## begin
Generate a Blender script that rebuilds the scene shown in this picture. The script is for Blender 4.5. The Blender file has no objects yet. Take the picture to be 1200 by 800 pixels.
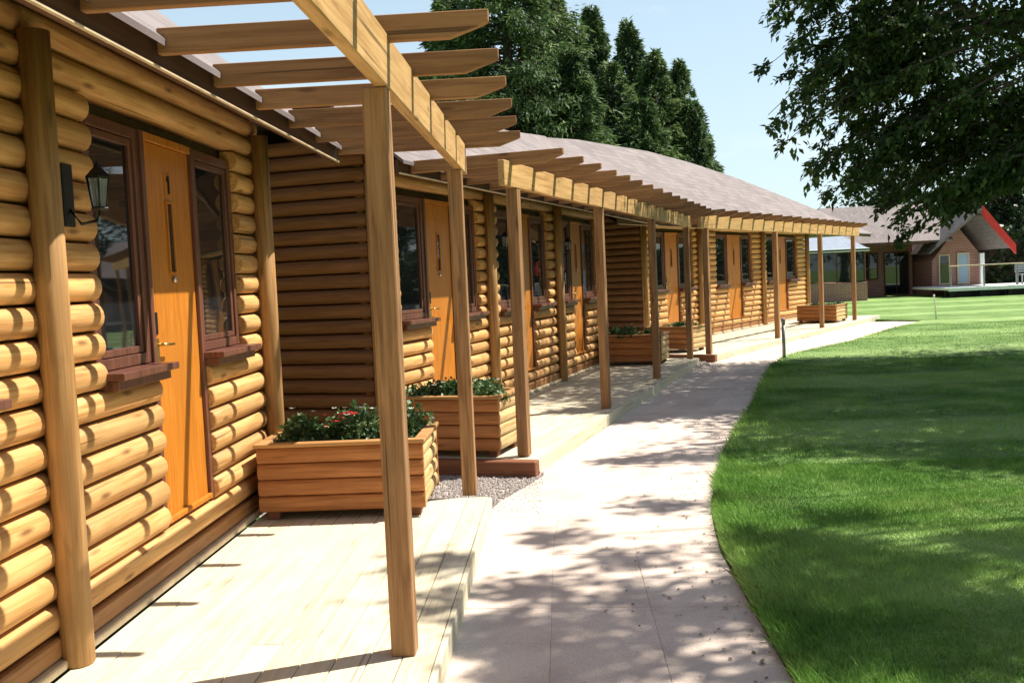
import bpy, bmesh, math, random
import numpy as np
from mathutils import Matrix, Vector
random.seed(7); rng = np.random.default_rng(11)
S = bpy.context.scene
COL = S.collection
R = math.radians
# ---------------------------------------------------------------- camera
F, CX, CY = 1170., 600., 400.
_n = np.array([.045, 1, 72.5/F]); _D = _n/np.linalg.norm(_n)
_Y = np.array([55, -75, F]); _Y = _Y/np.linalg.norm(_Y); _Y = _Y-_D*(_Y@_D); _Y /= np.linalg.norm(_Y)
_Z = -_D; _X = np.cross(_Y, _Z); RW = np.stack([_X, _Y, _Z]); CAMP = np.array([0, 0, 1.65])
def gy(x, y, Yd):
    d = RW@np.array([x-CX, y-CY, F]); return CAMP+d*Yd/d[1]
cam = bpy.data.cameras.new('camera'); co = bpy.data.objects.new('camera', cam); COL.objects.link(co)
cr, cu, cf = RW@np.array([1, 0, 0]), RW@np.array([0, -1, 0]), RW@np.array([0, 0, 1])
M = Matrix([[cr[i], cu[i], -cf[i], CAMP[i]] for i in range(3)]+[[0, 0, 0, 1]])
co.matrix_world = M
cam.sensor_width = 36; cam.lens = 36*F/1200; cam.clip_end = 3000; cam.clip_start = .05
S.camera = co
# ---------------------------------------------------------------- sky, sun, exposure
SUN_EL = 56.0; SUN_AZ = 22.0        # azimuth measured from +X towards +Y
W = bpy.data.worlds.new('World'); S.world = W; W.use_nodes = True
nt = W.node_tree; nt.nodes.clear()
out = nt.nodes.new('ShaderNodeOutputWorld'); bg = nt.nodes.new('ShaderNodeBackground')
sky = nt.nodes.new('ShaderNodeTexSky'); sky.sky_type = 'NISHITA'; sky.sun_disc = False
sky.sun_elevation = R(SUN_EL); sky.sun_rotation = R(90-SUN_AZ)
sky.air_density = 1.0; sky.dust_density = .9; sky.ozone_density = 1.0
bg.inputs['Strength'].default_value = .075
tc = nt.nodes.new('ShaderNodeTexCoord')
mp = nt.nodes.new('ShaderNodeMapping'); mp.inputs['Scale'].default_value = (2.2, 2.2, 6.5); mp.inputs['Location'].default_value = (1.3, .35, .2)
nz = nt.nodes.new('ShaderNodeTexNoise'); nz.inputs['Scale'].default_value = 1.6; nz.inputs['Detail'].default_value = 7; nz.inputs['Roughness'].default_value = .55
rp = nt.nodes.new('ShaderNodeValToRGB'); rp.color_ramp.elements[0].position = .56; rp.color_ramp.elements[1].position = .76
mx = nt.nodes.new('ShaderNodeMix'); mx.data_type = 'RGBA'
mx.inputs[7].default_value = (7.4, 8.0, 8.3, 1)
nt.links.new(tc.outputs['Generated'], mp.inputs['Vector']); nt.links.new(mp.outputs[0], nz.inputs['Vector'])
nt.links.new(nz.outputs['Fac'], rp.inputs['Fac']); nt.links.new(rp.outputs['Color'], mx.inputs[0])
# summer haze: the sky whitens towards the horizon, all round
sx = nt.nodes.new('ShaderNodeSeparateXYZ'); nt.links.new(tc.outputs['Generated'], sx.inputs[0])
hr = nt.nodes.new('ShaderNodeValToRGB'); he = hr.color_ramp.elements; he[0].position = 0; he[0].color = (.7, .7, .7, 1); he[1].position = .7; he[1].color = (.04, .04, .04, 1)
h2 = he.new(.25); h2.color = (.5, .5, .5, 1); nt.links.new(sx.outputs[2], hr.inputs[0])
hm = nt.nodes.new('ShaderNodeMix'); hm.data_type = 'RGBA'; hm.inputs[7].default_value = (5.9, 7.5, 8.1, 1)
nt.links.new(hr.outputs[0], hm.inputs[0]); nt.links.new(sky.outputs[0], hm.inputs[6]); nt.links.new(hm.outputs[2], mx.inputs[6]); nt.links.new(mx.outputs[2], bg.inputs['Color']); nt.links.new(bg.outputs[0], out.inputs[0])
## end
## begin
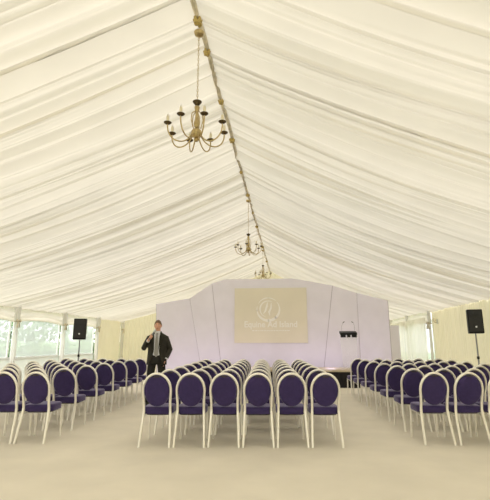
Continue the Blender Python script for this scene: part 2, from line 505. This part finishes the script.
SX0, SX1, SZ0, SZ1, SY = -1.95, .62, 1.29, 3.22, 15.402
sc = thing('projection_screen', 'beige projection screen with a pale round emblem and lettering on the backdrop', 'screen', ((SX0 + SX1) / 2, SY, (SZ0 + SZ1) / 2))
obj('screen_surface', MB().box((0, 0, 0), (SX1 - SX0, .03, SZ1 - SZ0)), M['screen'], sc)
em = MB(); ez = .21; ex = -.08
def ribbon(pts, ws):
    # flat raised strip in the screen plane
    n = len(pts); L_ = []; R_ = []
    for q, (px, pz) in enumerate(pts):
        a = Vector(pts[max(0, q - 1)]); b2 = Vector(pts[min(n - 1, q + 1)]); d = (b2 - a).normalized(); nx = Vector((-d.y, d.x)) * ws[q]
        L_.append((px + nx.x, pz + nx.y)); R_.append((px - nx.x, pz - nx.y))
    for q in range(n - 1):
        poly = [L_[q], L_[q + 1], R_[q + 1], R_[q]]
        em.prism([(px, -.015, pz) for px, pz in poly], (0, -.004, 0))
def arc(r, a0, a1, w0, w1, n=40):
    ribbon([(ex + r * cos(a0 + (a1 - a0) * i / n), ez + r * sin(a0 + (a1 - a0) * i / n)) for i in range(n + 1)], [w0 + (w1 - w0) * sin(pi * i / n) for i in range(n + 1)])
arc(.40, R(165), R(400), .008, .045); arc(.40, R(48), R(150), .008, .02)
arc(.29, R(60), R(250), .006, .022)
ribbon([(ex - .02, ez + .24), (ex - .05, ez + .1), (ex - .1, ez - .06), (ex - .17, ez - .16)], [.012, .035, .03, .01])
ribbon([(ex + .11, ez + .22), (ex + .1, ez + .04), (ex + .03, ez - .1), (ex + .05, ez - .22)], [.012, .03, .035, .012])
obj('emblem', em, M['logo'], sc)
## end
#### Aim of the task
The answer is a single number, the count of lines in the records that contain the string "objects".

#### Solution for this problem
2